But the Normans were like, bugger all that, those bunch of sheep shaggers won't stand a chance against our mighty Norman heavy cavalry charging.

So, a group of hardcore Norman Lords, with the permission of the King, decided to invade Wales and set up shop, at first they were successful, these Lords established estates and built castles along the border with England, they became known as the Marcher Lords, and after few years they became filthy rich, building loads of castles, and founding powerful towns like Pembroke.



I had to make this map, to highlight the early Marcher Lords' progress into Wales, I’m aware it's not perfect, before all you map critics start chatting shit.


This process was slow, for the small welsh kingdoms routinely fought back, and while the Normans enjoyed a comfortable numerical advantage, the weaker Welsh tribes used effective ambushes and were supplied by the strong unconquered Welsh kingdom of Gwynedd in the mountains of the north.

Then in 1135, King Henry I of England died while campaigning in Normandy leaving his daughter Matilda as heir, and this sent shockwaves through the ranks of the Marcher lords, who quickly pivoted towards England instigating a succession crisis. Large numbers of soldiers were pulled from their tentative Norman holdings in Wales and marched to England with their lords to make sure no silly woman would be Queen.


‘I’m sorry my lady, but the Lords said you can’t possibly rule because you are a woman. They suggested you take up Embroidery and sent this rather lovely collection of fabrics and exquisite threads.’



‘Ohh really, well, we will see about that. Put that goddamn needle and yarn down you imbecile, and fetch me my sword.’ - Queen Matilda.



‘Surprise cockface, how’d you like those Embroidery skills?’


Empress Matilda, Lady of England, went on to wage war against her usurpers for the next decade and eventually, her son and his line would rule England for generations, forming the Angevin Empire the most powerful empire in western Europe.

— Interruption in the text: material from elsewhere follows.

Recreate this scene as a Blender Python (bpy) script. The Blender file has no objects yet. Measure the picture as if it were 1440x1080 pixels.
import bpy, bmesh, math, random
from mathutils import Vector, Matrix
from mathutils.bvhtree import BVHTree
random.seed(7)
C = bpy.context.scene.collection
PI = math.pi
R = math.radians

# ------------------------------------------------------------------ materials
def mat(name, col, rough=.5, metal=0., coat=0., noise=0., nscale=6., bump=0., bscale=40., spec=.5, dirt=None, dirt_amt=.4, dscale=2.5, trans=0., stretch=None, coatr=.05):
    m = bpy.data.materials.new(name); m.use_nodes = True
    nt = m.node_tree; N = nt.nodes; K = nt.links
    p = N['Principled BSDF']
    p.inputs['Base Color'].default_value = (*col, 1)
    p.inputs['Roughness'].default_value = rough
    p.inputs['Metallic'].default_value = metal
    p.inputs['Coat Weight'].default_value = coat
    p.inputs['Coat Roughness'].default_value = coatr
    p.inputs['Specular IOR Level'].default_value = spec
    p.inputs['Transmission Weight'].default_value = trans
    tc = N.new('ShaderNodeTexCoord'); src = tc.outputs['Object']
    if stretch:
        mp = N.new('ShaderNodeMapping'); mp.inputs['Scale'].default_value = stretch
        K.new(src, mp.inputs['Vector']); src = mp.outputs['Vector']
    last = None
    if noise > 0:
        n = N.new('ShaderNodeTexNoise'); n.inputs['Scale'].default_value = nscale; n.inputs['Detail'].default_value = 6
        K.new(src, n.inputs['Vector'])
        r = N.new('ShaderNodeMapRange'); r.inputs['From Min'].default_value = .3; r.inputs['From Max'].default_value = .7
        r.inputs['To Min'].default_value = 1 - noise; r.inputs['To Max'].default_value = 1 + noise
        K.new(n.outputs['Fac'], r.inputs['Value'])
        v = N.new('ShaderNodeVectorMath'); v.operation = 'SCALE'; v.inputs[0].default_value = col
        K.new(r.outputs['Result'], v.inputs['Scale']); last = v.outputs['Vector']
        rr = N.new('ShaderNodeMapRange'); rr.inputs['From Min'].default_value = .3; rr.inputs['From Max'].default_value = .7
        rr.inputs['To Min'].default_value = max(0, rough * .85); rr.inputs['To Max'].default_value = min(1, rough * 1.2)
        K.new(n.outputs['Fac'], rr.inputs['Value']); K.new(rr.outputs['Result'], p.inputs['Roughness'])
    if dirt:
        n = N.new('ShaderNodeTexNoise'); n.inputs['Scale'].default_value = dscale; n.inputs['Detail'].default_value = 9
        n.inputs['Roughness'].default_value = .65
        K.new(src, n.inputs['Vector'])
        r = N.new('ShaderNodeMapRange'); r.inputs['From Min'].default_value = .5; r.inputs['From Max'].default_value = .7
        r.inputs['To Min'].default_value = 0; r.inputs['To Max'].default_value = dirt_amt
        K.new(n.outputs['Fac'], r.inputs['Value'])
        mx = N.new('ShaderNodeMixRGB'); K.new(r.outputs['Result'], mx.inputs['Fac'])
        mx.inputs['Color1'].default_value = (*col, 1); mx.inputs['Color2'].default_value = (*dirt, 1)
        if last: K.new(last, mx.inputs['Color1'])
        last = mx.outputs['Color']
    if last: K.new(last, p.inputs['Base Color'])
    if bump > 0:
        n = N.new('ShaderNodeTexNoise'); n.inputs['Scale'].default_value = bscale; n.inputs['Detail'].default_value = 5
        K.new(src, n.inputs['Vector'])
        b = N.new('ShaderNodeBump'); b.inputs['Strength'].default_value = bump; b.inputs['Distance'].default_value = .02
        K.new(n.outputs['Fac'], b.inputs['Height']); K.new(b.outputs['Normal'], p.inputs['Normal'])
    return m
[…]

Right, interesting detour over, back to the epic battle.

While the Marcher Lords were off usurping Matilda’s throne, a Welsh army attacked and wiped out a Norman force at the battle of Llwchwr, killing 500 Norman soldiers, and this encouraged the two great Kings of Wales, one in the south and the other in the north, both unimaginatively named Gruffyd and Gruffyd, to gather their formidable retinues and begin a fierce fight back.

The Normans had lost their numerical advantage and their holdings were isolated, strangely the Welsh kept wiping out entire Norman forces leaving no survivors and this caused panic amongst the Marcher Lords, resulting in the powerful Lord De Clare rushing back to his holdings that were being overrun.

Only, when Lord Richard De Clare tried to cross Welsh lands, his force was ambushed in the steep hills and completely annihilated. This once-mighty lord and all of his heavily armoured Norman soldiers were shockingly killed to a man.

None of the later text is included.